--- Start LISTING ---

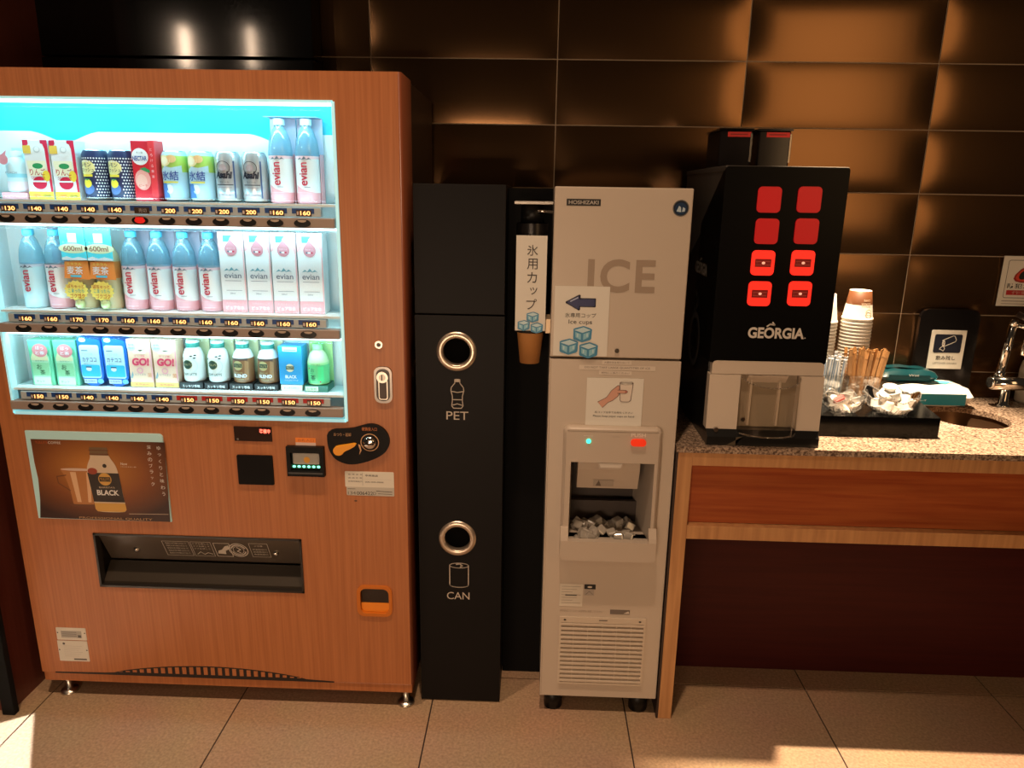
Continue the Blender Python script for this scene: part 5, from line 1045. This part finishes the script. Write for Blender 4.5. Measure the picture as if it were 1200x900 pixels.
# wet wipe packs
def wipes(x0, x1, y0, y1, z0, z1, m_top, m_side, m_flap, label, txt):
    t = thing('wet_wipe_pack', label, 'wipes', ((x0+x1)/2, (y0+y1)/2, z0)); b = MB(); zm = (z0+z1)/2
    prof = []; nx, ny = 14, 10; V = []; F = []
    for s_ in (1, -1):
        o_ = len(V)
        for i in range(nx+1):
            for j in range(ny+1):
                u, v = -1+2*i/nx, -1+2*j/ny; hgt = (z1-zm)*(max(0, 1-abs(u)**5)*max(0, 1-abs(v)**7))**.5
                wob = .0035*math.sin(7*u+3*v)*(1-abs(u)) if s_ > 0 else 0
                V.append(((x0+x1)/2+u*(x1-x0)/2+.003*math.sin(9*v)*abs(u), (y0+y1)/2+v*(y1-y0)/2, zm+s_*hgt+wob*hgt/(z1-zm)))
        for i in range(nx):
            for j in range(ny): k = o_+i*(ny+1)+j; F.append((k, k+ny+1, k+ny+2, k+1))
    b.add(V, F, m_top, True); addp2(b, 'pack_body', t); 
    b = MB(); zf = lambda z: z
    b.add([(x0+.02, y0-.0015, z0+.012), (x1-.035, y0-.0015, z0+.012), (x1-.035, y0-.0008, zm+(z1-zm)*.35), (x0+.02, y0-.0008, zm+(z1-zm)*.35)], [(0, 1, 2, 3)], m_side)
    if txt: b.text(txt, x0+.10, z0+.028, y0-.0022, white, w=.034, h=.007)
    b.poly([(x0+.05, z1+.0), (x0+.05, z1+.0), (x0+.06, z1+.0)], y0, m_side) if 0 else None
    addp2(b, 'side_band', t)
    b = MB(); q = [(-.75, -.45), (-.2, -.2), (.35, -.55), (.62, -.1), (.1, .35), (-.7, .3)]
    b.add([((x0+x1)/2+a*(x1-x0)*.5, (y0+y1)/2+c*(y1-y0)*.5, z1+.0035) for a, c in q], [tuple(range(6))], m_flap); addp2(b, 'opening_flap', t)
def addp2(b, name, t): return b.build(name, t)
wht = M('pack_white', (.80, .80, .77), .3); teal = M('pack_teal', (.008, .10, .12), .3); aqua = M('pack_aqua', (.10, .52, .62), .3)
wipes(1.520, 1.800, .440, .570, .8808, .955, wht, teal, aqua, 'white and teal wet wipe pack lying beside the sink', 'キレイ')
dteal = M('pack_dark_teal', (.003, .034, .042), .3)
wipes(1.500, 1.690, .470, .585, .957, .998, dteal, dteal, dteal, 'dark teal wipe pack lying on top of the white pack beside the stirrers', 'Wet')

# ------------------------------------------------------------------ sink tap, soap bottle, wall signs
fa = thing('faucet', 'chrome mixer tap with upright spout at the back of the sink', 'faucet', (1.925, .50, .88))
b = MB(); b.lathe([(.022, .8805), (.022, .884), (.015, .888), (.014, .945)], 1.925, .50, chrome, 20); b.build('pedestal', fa)
b = MB(); b.cyl((1.868, .49, .962), (2.03, .49, .958), .0235, chrome, n=24); b.cyl((1.862, .49, .962), (1.868, .49, .962), .018, chrome, r1=.0235, n=24); b.cyl((1.985, .49, .959), (1.992, .49, .959), .0245, M('tap_black', (.02, .018, .016), .3), n=24); b.build('mixer_body', fa)
b = MB(); b.cyl((1.893, .50, .975), (1.9, .50, 1.00), .0150, chrome, n=18); b.cyl((1.898, .50, .995), (1.912, .50, 1.160), .0125, chrome, n=18); b.cyl((1.912, .50, 1.155), (1.914, .50, 1.172), .014, chrome, r1=.009, n=18); b.build('spout_pipe', fa)
b = MB(); b.cyl((1.914, .498, 1.155), (1.945, .47, 1.150), .007, chrome, n=12); b.lathe([(0, 1.155), (.010, 1.152), (.011, 1.140), (.0085, 1.125), (.013, 1.085), (.014, 1.062), (.012, 1.060), (0, 1.060)], 1.945, .47, chrome, 20); b.build('nozzle', fa)
b = MB(); b.cyl((1.915, .495, 1.192), (1.945, .45, 1.168), .010, M('lever_dark', (.16, .13, .11), .3, .8), r1=.008, n=14); b.build('lever', fa)
so = thing('soap_bottle', 'cream soap bottle standing behind the tap at the picture edge', 'bottle', (2.05, .555, .88))
b = MB(); b.lathe([(0, .8805), (.042, .8805), (.045, .886), (.045, .985), (.040, 1.018), (.026, 1.040), (.012, 1.046)], 2.05, .558, M('soap_cream', (.55, .49, .40), .4), 28); b.build('bottle', so)
b = MB(); b.lathe([(.012, 1.044), (.012, 1.058), (.005, 1.060), (.005, 1.075), (0, 1.075)], 2.05, .558, dwhite, 16); b.box(2.015, 2.055, .553, .563, 1.072, 1.078, dwhite, .002); b.build('pump', so)
bp2 = MB(); bp2.prism(rr(1.650, 1.850, .8805, 1.190, .03, 5, (1, 1, 0, 0)), .578, .5935, M('splash_black', (.006, .005, .005), .25, spec=.3)); tag(bp2.build('splash_panel', loc=(1.745, .59, .8805)), 'black glossy panel standing against the tiles behind the sink', 'panel')
ls = thing('leftover_sign', 'white paper sign with a pouring cup symbol on the black panel', 'sign', (1.75, .575, .98))
xa, za = (1.6921, 1.1214); xb, zb = (1.8123, 1.1181); xc, zc = (1.8088, 0.987); xd, zd = (1.6965, 0.9844)
X0, X1, Z0, Z1 = (xa+xd)/2, (xb+xc)/2, (zc+zd)/2, (za+zb)/2
b = MB(); b.prism(rr(X0, X1, Z0, Z1, .006, 3, (1, 0, 0, 0)), .575, .5775, paper); b.build('sheet', ls)
b = MB(); y = .5745; cxm = (X0+X1)/2; b.prism(rr(X0+.012, X1-.012, Z1-.078, Z1-.014, .006, 4), y-.0002, y, M('sign_navy', (.008, .012, .028), .4)); wl = M('sign_line', (.70, .66, .60), .5)
ang = .42; zc_ = Z1-.038
def rp(px, pz): return (cxm+.004+px*math.cos(ang)-pz*math.sin(ang), zc_+px*math.sin(ang)+pz*math.cos(ang))
b.line([rp(-.020, -.010), rp(.018, -.009), rp(.023, -.004), rp(.022, .010), rp(.018, .013), rp(-.020, .012)], y-.0005, .0024, wl, True); b.ring(*rp(-.020, .001), .0025, .005, y-.0006, wl, rz=2.2); b.line([rp(-.022, -.008), (cxm-.020, zc_-.020), (cxm-.026, zc_-.028), (cxm-.018, zc_-.030), (cxm-.012, zc_-.034), (cxm-.008, zc_-.026), (cxm-.014, zc_-.016)], y-.0005, .0022, wl); b.build('pouring_symbol', ls)
b = MB(); b.text('飲み残し', cxm, Z1-.096, y, ink, w=.066, h=.0155, bold=.03); b.text('LEFTOVER DRINKS', cxm, Z1-.115, y, gi, w=.080, h=.007); b.build('lettering', ls)
cs = thing('camera_sign', 'white security camera sign with a red warning triangle on the dark tiles', 'sign', (1.99, WY-.01, 1.2))
b = MB(); b.box(1.900, 2.075, WY-.012, WY-.009, 1.204, 1.371, paper); b.build('board', cs)
b = MB(); y = WY-.0125; cxm = 1.9875; b.line(rr(1.917, 2.058, 1.232, 1.357, .006, 3), y, .0016, ink, True)
ri = M('warn_red', (.60, .06, .03), .45); b.prism(smooth_poly([(1.922, 1.283), (2.042, 1.283), (1.982, 1.353)], 2), y-.0004, y-.0002, M('warn_dark', (.30, .02, .015), .45)); b.prism(smooth_poly([(1.932, 1.288), (2.032, 1.288), (1.982, 1.346)], 2), y-.0008, y-.0006, ri); b.build('warning_triangle', cs)
b = MB(); y -= .0014; b.prism(smooth_poly([(1.955, 1.298), (1.968, 1.292), (1.985, 1.300), (2.000, 1.318), (2.004, 1.330), (1.994, 1.332), (1.962, 1.320)], 2), y-.0002, y, ink); b.build('camera_picture', cs)
b = MB(); y = WY-.0128; b.text('防犯カメラ', cxm, 1.272, y, ink, w=.125, h=.016, bold=.05); b.rect(1.925, 2.050, 1.2415, 1.2575, y, M('warn_band', (.42, .02, .02), .45)); b.text('作動中', cxm, 1.2495, y-.0004, M('band_text', (.55, .3, .25), .5), w=.09, h=.011); b.line([(1.915, 1.221), (2.060, 1.221)], y, .002, gi); b.line([(1.915, 1.212), (2.00, 1.212)], y, .0014, gi); b.build('lettering', cs)

for o in bpy.data.objects:
    if '_o' in o: del o['_o']
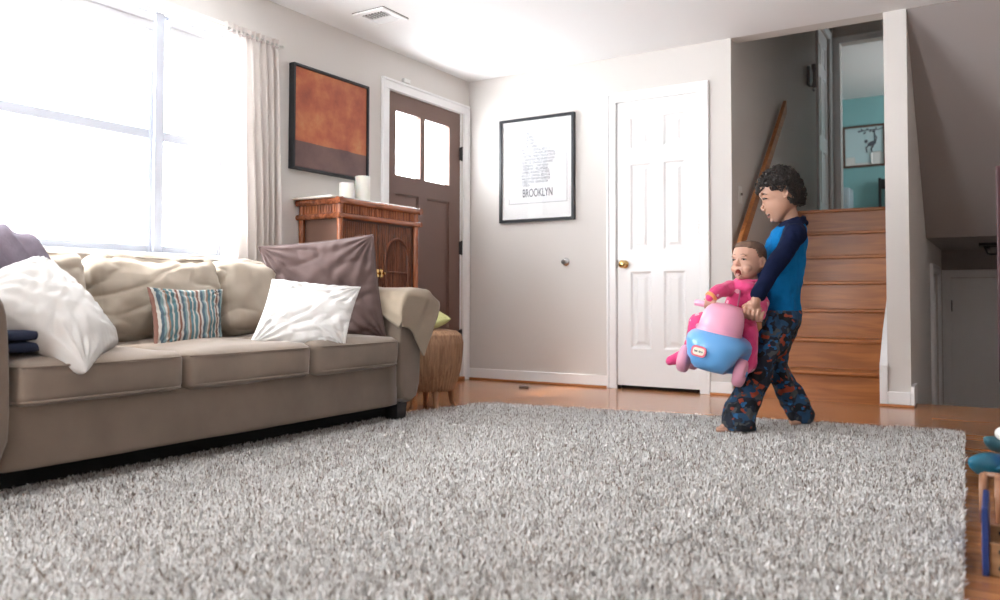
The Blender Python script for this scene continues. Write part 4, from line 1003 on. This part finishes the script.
# ---- toy frame, needed for the hands
yaw_t, roll_t = radians(7), radians(13)
tf = (-Fh*cos(yaw_t) - Rh*sin(yaw_t)); tl = (Rh*cos(yaw_t) - Fh*sin(yaw_t)); tu = Vector((0, 0, 1))
Rm = Matrix.Rotation(roll_t, 3, Fh)     # clockwise as seen from the camera
tf, tl, tu = Rm @ tf, Rm @ tl, Rm @ tu
if (Rm @ Vector((0, 0, 1))).dot(Rh) < 0:
    Rm = Matrix.Rotation(-roll_t, 3, Fh); tf, tl, tu = (-Fh*cos(yaw_t)-Rh*sin(yaw_t)), (Rh*cos(yaw_t)-Fh*sin(yaw_t)), Vector((0, 0, 1)); tf, tl, tu = Rm @ tf, Rm @ tl, Rm @ tu
TO = P(716.5, 348, 3.60)
TM = frame(tf, tl, tu); TM.translation = TO
def t2w(x, y, z): return TO + tf*x + tl*y + tu*z
HANDLE = (-.055, .182)
boy_hand = t2w(HANDLE[0], .108, HANDLE[1]+.002)
fist(B_, boy_hand, tl, (WR-boy_hand), (tf*1.0+Vector((0, 0, .15))), .0145, .0092, .0195)
# wrist to hand
limb(B_, [WR, boy_hand + (WR-boy_hand).normalized()*.045+tf*.008], [.022, .021])
# far hand holds the seat behind the baby
fh = WR2 + (-Rh*.03) + Vector((0, 0, -.05)); ell(B_, fh, (.035, .022, .030), frame(-Rh, Fh, Vector((0, 0, 1))))
limb(B_, [WR2, fh], [.021, .022])
for i in range(4): limb(B_, [fh+Fh*(i-1.5)*.016-Rh*.02, fh+Fh*(i-1.5)*.016-Rh*.045+Vector((0, 0, -.012)), fh+Fh*(i-1.5)*.016-Rh*.05+Vector((0, 0, -.034))], [.009, .008, .007], 8)
limb(B_, [fh-Fh*.02+Vector((0, 0, .01)), fh-Fh*.036-Rh*.02, fh-Fh*.036-Rh*.035+Vector((0, 0, -.01))], [.010, .009, .008], 8)
body = fuse('body', B_, skin_m, boy, .0026, 3)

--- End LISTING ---

▶ _SET PROBLEM_: From the data above, copy each line where the string "scene" appears.

▶ _TASK RESPONSE_:
Continue the Blender Python script for this scene: part 5, from line 1045. This part finishes the script. Write for Blender 4.5. Measure the picture as if it were 1200x900 pixels.
The Blender Python script for this scene continues. Write part 4, from line 1003 on. This part finishes the script.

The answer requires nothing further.